Education Media release

News release: Students call out government process as undemocratic and demand tuition fees be legislated

K’JIPUKTUK/HALIFAX – The Minister of Labour and Advanced Education, Labi Kousoulis, is currently negotiating tuition fee regulation and university funding for the next five years in backdoor meetings with University presidents and students are calling out the process as undemocratic.

“No one knows what the future of postsecondary education in this province will look like because the government and university presidents are negotiating behind closed doors,” said Aidan McNally, Chairperson of the Canadian Federation of Student-Nova Scotia, “Students and Nova Scotians deserve better. We are calling for this government to take the lead from provinces like Manitoba and Alberta, where legislated tuition fees ensure a transparent process.”

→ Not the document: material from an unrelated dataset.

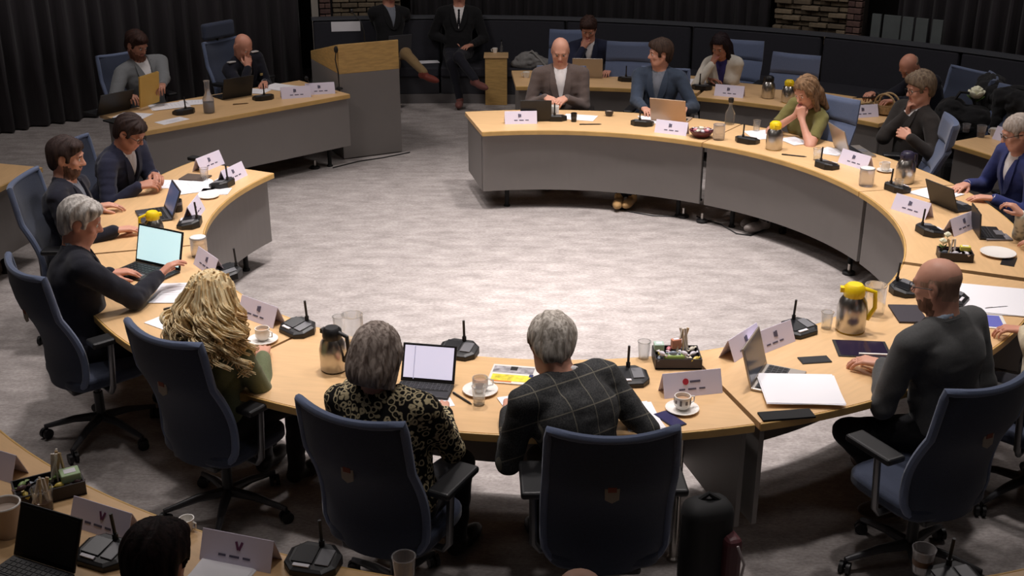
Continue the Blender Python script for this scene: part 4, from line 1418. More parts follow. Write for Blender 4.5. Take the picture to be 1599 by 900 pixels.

Legislating tuition fees would put an end to the current system – where a Memorandum of Understanding (MOU) is signed between the Council of Nova Scotia University Presidents (CONSUP) and the Minister of Labour and Advanced Education which dictates tuition fee caps and university funding levels without public input. The current MOU between the two parties will expire March 31, 2019. The new agreement will determine the state of post-secondary education in Nova Scotia until 2023, longer than any previous MOU. Although students were consulted initially, they have been removed from the negotiating process.

Mandating that tuition fees and funding be legislated like any other government spending proposal would allow for public participation and ensure elected representatives be held accountable for their votes.

Since 2015, this government’s “tuition fee reset” has resulted in average tuition fee increases of over 20 percent. Students are gravely concerned that they could see even larger tuition fee increases in the future.

“The last MOU process was a direct attack on accessible education – where Nova Scotians were subject to the highest tuition fee increases of anywhere in the country,” said McNally “If universities and this government were actually attempting to move towards a post-secondary education system that works for everyone, they would not be so intent on excluding students from the process. We demand that discussions around tuition fees and university funding happen out of the shadows; it’s time for legislation.”

Average undergraduate arts tuition fees in Nova Scotia for 2018-19 are $7,991, far above the national average of $6,838. Students continue to call for public investment in post-secondary education systems and the reduction and elimination of tuition fees for all.

The Canadian Federation of Students is the oldest and largest national student organization in Canada, representing over 500,000 college, undergraduate and graduate students across the country.